╭─ Data block
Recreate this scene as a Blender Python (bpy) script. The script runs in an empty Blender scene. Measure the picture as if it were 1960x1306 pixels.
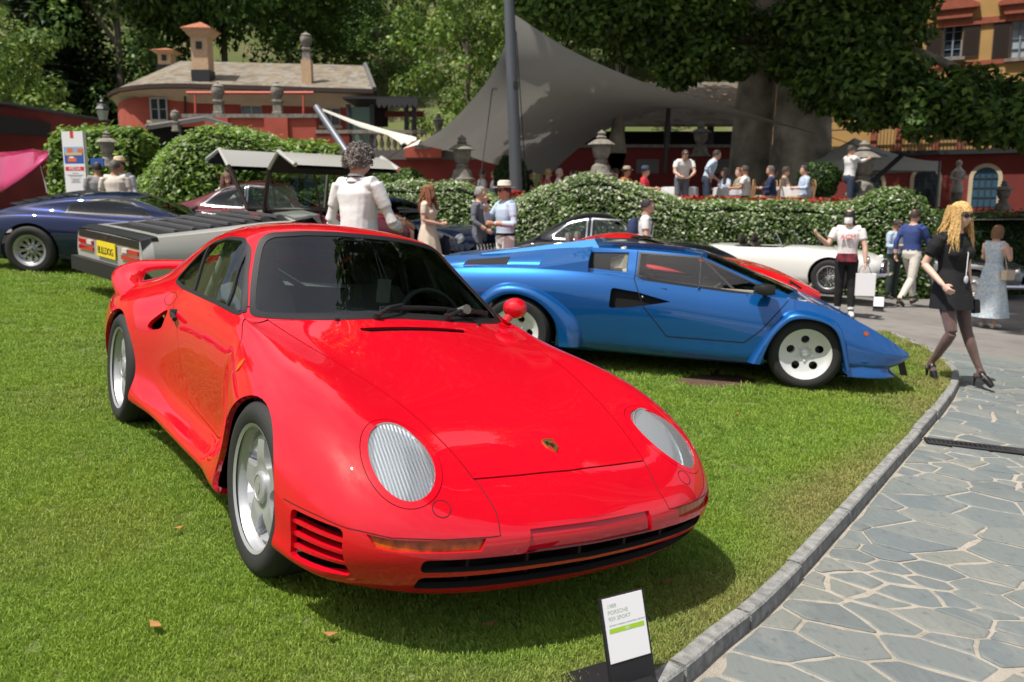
import bpy, bmesh, math, random
import numpy as np
from mathutils import Vector, Matrix, Euler
from mathutils.bvhtree import BVHTree
PI = math.pi
random.seed(7); np.random.seed(7)
SC = bpy.context.scene
COL = SC.collection
def rad(a): return math.radians(a)

# ------------------------------------------------------------------ camera, sky, sun, exposure
F_PX, YH, CAM_H = 1600.0, 390.0, 1.70
TH = math.atan((653 - YH) / F_PX)
cam_d = bpy.data.cameras.new('camera'); cam = bpy.data.objects.new('camera', cam_d); COL.objects.link(cam)
cam.location = (0, 0, CAM_H); cam.rotation_euler = (PI / 2 - TH, 0, 0)
cam_d.sensor_width = 36; cam_d.lens = F_PX / 1960 * 36; cam_d.clip_end = 900; cam_d.clip_start = 0.05
cam_d.dof.use_dof = True; cam_d.dof.focus_distance = 3.5; cam_d.dof.aperture_fstop = 3.4
SC.camera = cam
SUN_AZ, SUN_EL = rad(-125), rad(66)          # azimuth from +Y towards +X, elevation
wd = bpy.data.worlds.new('World'); SC.world = wd; wd.use_nodes = True
nt = wd.node_tree; bg = nt.nodes['Background']
sky = nt.nodes.new('ShaderNodeTexSky'); sky.sky_type = 'NISHITA'; sky.sun_disc = False
sky.sun_elevation = SUN_EL; sky.sun_rotation = SUN_AZ; sky.air_density = 1.3; sky.dust_density = 6.0; sky.ozone_density = 1.0
# thin bright summer cloud, evenly over the whole dome
tcw = nt.nodes.new('ShaderNodeTexCoord'); cn = nt.nodes.new('ShaderNodeTexNoise'); cn.inputs['Scale'].default_value = 2.2; cn.inputs['Detail'].default_value = 7; cn.inputs['Roughness'].default_value = .6; nt.links.new(tcw.outputs['Generated'], cn.inputs['Vector'])
cr_ = nt.nodes.new('ShaderNodeMapRange'); cr_.inputs[1].default_value = .38; cr_.inputs[2].default_value = .68; cr_.inputs[4].default_value = .85; nt.links.new(cn.outputs[0], cr_.inputs[0])
cm = nt.nodes.new('ShaderNodeMix'); cm.data_type = 'RGBA'; cm.inputs[7].default_value = (6.0, 6.2, 6.6, 1); nt.links.new(cr_.outputs[0], cm.inputs[0]); nt.links.new(sky.outputs[0], cm.inputs[6]); nt.links.new(cm.outputs[2], bg.inputs[0])
bg.inputs[1].default_value = 0.098
sun_d = bpy.data.lights.new('sun', 'SUN'); sun = bpy.data.objects.new('sun', sun_d); COL.objects.link(sun)
sun_d.energy = 5.0; sun_d.angle = rad(0.53); sun_d.color = (1.0, 0.95, 0.87)
sv = Vector((math.cos(SUN_EL) * math.sin(SUN_AZ), math.cos(SUN_EL) * math.cos(SUN_AZ), math.sin(SUN_EL)))
sun.rotation_euler = sv.to_track_quat('Z', 'Y').to_euler()
SC.view_settings.view_transform = 'Standard'; SC.view_settings.look = 'None'; SC.view_settings.gamma = 1
SC.view_settings.use_curve_mapping = False; SC.view_settings.exposure = 0.16
SC.render.engine = 'CYCLES'
try:
    SC.cycles.use_denoising = True
    SC.cycles.max_bounces = 8; SC.cycles.transparent_max_bounces = 16; SC.cycles.glossy_bounces = 4; SC.cycles.transmission_bounces = 6
    SC.cycles.caustics_reflective = False; SC.cycles.caustics_refractive = False
    SC.cycles.sample_clamp_indirect = 6
except Exception: pass

def at(px, py, Y):
    """world point at photo pixel (px,py) and depth Y along the optical axis' ground direction"""
    a, b = (px - 980) / F_PX, (653 - py) / F_PX
    d = Vector((a, math.cos(TH) + b * math.sin(TH), -math.sin(TH) + b * math.cos(TH)))
    return Vector((0, 0, CAM_H)) + d * (Y / d.y)

# ------------------------------------------------------------------ terrain height
_TP = np.array([(-.89,2.93,.369),(.34,3.80,.221),(-2.21,4.79,.449),(-.94,5.68,.300),(2.45,6.96,.159),(2.75,8.42,.129),(.04,7.41,.274),(.37,8.97,.242),
    (-6.4,11.4,.76),(-3.6,9.3,.55),(4.3,7.8,.05),(5.6,13.7,-.09),(7.8,13.4,-.23),(6.2,16.4,-.07),(1.5,3.3,.09),(3.0,3.6,.0),(.3,1.0,.25),(-3,1,.50),(4,1,-.02),(-9,16,.9),(-2.5,17,.42),(12,18,-.2),(1,17,.15),(-10,6,.95),(9,6,-.15),(10.5,20.5,-.6),(12,16.5,-.45)])
def _U(r2): return np.where(r2 > 1e-9, r2*np.log(np.maximum(r2, 1e-9)), 0.0)
_n = len(_TP); _d2 = ((_TP[:, None, :2]-_TP[None, :, :2])**2).sum(-1); _K = _U(_d2) + np.eye(_n)*0.6
_Pm = np.concatenate([np.ones((_n, 1)), _TP[:, :2]], 1); _A = np.zeros((_n+3, _n+3)); _A[:_n, :_n] = _K; _A[:_n, _n:] = _Pm; _A[_n:, :_n] = _Pm.T
_W = np.linalg.solve(_A, np.concatenate([_TP[:, 2], np.zeros(3)]))
def gz(x, y):
    """ground height: the lawn slopes up to the left, the drive on the right is nearly level"""
    x = np.clip(np.asarray(x, float), -13, 13); y = np.clip(np.asarray(y, float), -2, 21)
    z = _W[_n] + _W[_n+1]*x + _W[_n+2]*y
    for k in range(_n): z = z + _W[k]*_U((x-_TP[k, 0])**2 + (y-_TP[k, 1])**2)
    return np.clip(z, -.85, 1.2)

# ------------------------------------------------------------------ helpers
def thing(name, label, cat, loc=(0, 0, 0), rz=0, group=None, rot=None):
    o = bpy.data.objects.new(name, None); COL.objects.link(o); o.location = loc
    o.rotation_euler = rot if rot is not None else (0, 0, rz); o['label'] = label; o['category'] = cat
    o.empty_display_size = 0.1
    if group: o['group'] = group
    return o
def tag(o, label, cat, group=None):
    o['label'] = label; o['category'] = cat
    if group: o['group'] = group
    return o
def struct(o): o['kind'] = 'structure'; return o
def link(name, me, parent=None, loc=None, rz=0):
    o = bpy.data.objects.new(name, me); COL.objects.link(o)
    if parent is not None: o.parent = parent
    if loc is not None: o.location = loc
    if rz: o.rotation_euler = (0, 0, rz)
    return o
def copy_tree(o, parent=None):
    c = o.copy(); COL.objects.link(c); c.parent = parent
    for ch in list(o.children): copy_tree(ch, c)
    return c

def pchip(xs, ys, x):
    xs = np.asarray(xs, float); ys = np.asarray(ys, float); x = np.asarray(x, float)
    h = np.diff(xs); d = np.diff(ys) / h; m = np.zeros_like(ys)
    for i in range(1, len(xs) - 1):
        if d[i-1] * d[i] > 0:
            w1 = 2 * h[i] + h[i-1]; w2 = h[i] + 2 * h[i-1]; m[i] = (w1 + w2) / (w1 / d[i-1] + w2 / d[i])
    m[0] = d[0]; m[-1] = d[-1]
    i = np.clip(np.searchsorted(xs, x) - 1, 0, len(xs) - 2); t = np.clip((x - xs[i]) / h[i], 0, 1)
    return ((1 + 2*t) * (1-t)**2) * ys[i] + t * (1-t)**2 * h[i] * m[i] + t*t*(3-2*t) * ys[i+1] + t*t*(t-1) * h[i] * m[i+1]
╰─
Repeat the lines exactly as they stand, from the opening line of the data through the line with "def rad(a): return math.radians(a)". Pictures stay out of the copy.

**The completed task**
Recreate this scene as a Blender Python (bpy) script. The script runs in an empty Blender scene. Measure the picture as if it were 1960x1306 pixels.
import bpy, bmesh, math, random
import numpy as np
from mathutils import Vector, Matrix, Euler
from mathutils.bvhtree import BVHTree
PI = math.pi
random.seed(7); np.random.seed(7)
SC = bpy.context.scene
COL = SC.collection
def rad(a): return math.radians(a)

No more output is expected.